NEL COMPLESSO la mancanza di fegato fiscale – tassare a sangue i ricchi – è sostituita dalla solita panzana della crescita, dalla quale estrarre i soldi necessari ai servizi sociali agonizzanti: avete presente il barone di Münchhausen, che esce incolume dalle sabbie mobili tirandosi fuori per i propri capelli?

Si è citato sopra Corbyn: una piccola postilla su questa figura nobile della sinistra inglese, leader del partito dal 2015 al 2020. Stalinianamente purgato dal mite Keir, l’old (75enne) Jeremy si presenta da indipendente nella «sua» Islington North, che rappresenta da quarant’anni e lo ama alla follia.

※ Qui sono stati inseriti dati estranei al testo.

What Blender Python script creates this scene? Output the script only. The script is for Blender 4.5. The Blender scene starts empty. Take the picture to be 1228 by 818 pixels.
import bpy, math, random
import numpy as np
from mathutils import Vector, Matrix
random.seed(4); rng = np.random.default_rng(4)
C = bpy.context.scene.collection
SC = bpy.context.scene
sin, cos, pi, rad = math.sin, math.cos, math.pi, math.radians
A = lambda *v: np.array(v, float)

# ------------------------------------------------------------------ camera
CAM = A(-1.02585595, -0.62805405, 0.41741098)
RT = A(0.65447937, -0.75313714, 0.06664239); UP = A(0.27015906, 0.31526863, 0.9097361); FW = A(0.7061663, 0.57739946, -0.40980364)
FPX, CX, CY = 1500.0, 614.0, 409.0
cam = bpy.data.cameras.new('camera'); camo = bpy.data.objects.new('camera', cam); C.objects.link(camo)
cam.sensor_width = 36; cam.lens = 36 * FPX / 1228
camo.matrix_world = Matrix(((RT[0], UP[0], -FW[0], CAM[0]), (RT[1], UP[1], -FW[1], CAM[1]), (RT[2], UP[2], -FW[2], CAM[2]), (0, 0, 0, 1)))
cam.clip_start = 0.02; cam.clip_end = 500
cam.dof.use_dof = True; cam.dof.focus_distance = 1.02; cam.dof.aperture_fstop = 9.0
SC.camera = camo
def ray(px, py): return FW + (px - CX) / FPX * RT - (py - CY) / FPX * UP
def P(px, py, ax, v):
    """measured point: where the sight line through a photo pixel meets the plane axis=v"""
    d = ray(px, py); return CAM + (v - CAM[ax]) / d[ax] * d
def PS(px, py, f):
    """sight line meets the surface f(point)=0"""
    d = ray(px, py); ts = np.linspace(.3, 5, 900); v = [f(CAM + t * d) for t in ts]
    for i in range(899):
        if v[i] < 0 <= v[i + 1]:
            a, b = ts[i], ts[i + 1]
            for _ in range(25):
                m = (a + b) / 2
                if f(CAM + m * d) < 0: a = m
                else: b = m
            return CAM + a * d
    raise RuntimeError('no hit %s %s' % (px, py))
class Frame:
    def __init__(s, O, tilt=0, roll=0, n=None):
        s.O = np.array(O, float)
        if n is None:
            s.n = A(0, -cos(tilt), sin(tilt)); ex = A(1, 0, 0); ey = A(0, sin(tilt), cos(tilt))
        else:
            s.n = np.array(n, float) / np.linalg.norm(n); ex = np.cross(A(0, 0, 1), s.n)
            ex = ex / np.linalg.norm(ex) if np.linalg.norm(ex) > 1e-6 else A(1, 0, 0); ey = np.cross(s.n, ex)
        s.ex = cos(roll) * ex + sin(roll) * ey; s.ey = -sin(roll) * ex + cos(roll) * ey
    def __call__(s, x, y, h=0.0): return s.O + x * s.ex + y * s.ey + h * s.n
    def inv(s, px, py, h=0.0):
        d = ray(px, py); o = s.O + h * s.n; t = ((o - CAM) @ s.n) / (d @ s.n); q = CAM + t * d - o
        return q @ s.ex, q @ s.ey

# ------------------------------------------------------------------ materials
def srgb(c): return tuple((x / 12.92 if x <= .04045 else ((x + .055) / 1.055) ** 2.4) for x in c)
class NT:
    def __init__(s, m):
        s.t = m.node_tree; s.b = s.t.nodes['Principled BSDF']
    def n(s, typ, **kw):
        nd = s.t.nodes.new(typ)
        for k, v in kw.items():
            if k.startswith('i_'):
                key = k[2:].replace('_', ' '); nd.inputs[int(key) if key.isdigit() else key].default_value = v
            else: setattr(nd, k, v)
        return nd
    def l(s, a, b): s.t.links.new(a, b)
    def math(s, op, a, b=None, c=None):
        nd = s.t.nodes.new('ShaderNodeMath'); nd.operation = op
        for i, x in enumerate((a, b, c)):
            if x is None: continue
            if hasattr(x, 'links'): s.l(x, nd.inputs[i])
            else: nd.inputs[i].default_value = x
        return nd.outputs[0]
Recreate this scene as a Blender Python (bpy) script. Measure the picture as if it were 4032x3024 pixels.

Il partito gli ha opposto il tecnocratico, meritocratico, mediacratico parvenu Praful Nargund, un giovane prenditore che ha a disposizione tutto il volume di fuoco della casa madre e, complice anche il fatto che in molti credono Corbyn ancora laburista, è dato per favorito.

NON FOSSE CHE l’ultimo sondaggio dà Nargund al 43% contro il 38% di Corbyn. Come già Ken Livingstone e altri prima di lui ci uniremmo tutti nella goduria di veder infliggere alla macchina burocratica normalizzatrice del partito la pernacchia che merita.